PangeiArt PAN 105 CD (2009)

I’ll get to the CD in a bit, but first I really recommend having a look at the website www.tsikaya.org.
     It’s a shining beacon in the use of the net to get ethnomusicological material out there and making a difference, rather than being the little-read and unheard stuff of wordy theses, seminars and library shelves. On a Google Earth view of Angola markers are scattered across the back-country; a click on any of them brings up audio, still photos and usually also short video clips of musicians found by the Tsikaya project.
     Named after Angola’s shuffling, raft-like flat rattle, the project is a quest begun in 1997 by teams of researchers, directed by Victor Gama (the Angolan-Portuguese designer and player of sculptural instruments featured in fR 249), to find, record and bring to contact with the outside world musics and musicians scattered across this country that, following armed conflict with Portugal from 1961 until its independence in 1975, was devastated by nearly three decades of appalling civil war that lasted until 2002.
     Described as “a compilation of some of the most representative artists and groups working today in the provinces of Benguela, Huíla, Cunene and Cuando-Cubango”, the CD is intended as the first in a series. It opens with David Ndumbo, whose photo is on the pack front, singing self-accompanied on tsikaya what sounds like a hymn, and probably is; the website’s performer write-ups tell that Davide has been a member of an evangelical church group.
     The CD booklet itself has, surprisingly and frustratingly, no notes, and the track titles are just the name of the performers; one has to go to the website for more information, and it doesn’t give details of the album tracks per se either.
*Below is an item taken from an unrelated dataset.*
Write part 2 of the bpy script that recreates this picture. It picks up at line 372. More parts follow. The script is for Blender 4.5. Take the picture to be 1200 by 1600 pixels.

By checking each performer back with the musician list on website, it is possible to figure out who’s doing what and where they’re from, but it’s laborious and only possible if a computer is to hand while listening.
     The young duo Ovana (as the website spells it; the CD has it as Ovaina) accompany their singing, in the Kwanhama language, on guitar and home-made instruments including a guitar made partly from metal from a military tank; the result is strikingly reminiscent of Malagasy kabosy music. Avelino Chico accompanies himself on grunting puíta (friction drum) on his CD track. On the website’s audio files he also plays coroa (mouth-bow), as does Beio Primeiro, who might or might not be the same person named as Beio Mukuanda on the CD.
     Rodrigo Sekulo sings of the hardships of the conflict, accompanying himself on an unusual instrument used by several musicians here, the bow-harp tchisumba, which consists of five strings each stretched by its own bow, the five bows protruding from a single soundbox. There’s female singing and clapping from a village group from Serra das Neves not listed on the website, and singing, clapping and drumming from another group from a village in the Humpata region that sounded to an ethnomusicologist friend of mine very similar to the music he’s working with in Angola’s southern neighbour Namibia.
     The lack of information on the CD and the absence of proper links to the CD tracks on the website are notable omissions, but the latter at least can be easily rectified at a site update and one hopes the former will be on subsequent releases. Finding and recording this varied and interesting music is a great work, and the use of the web to connect its scattered makers with the world is trail-blazing.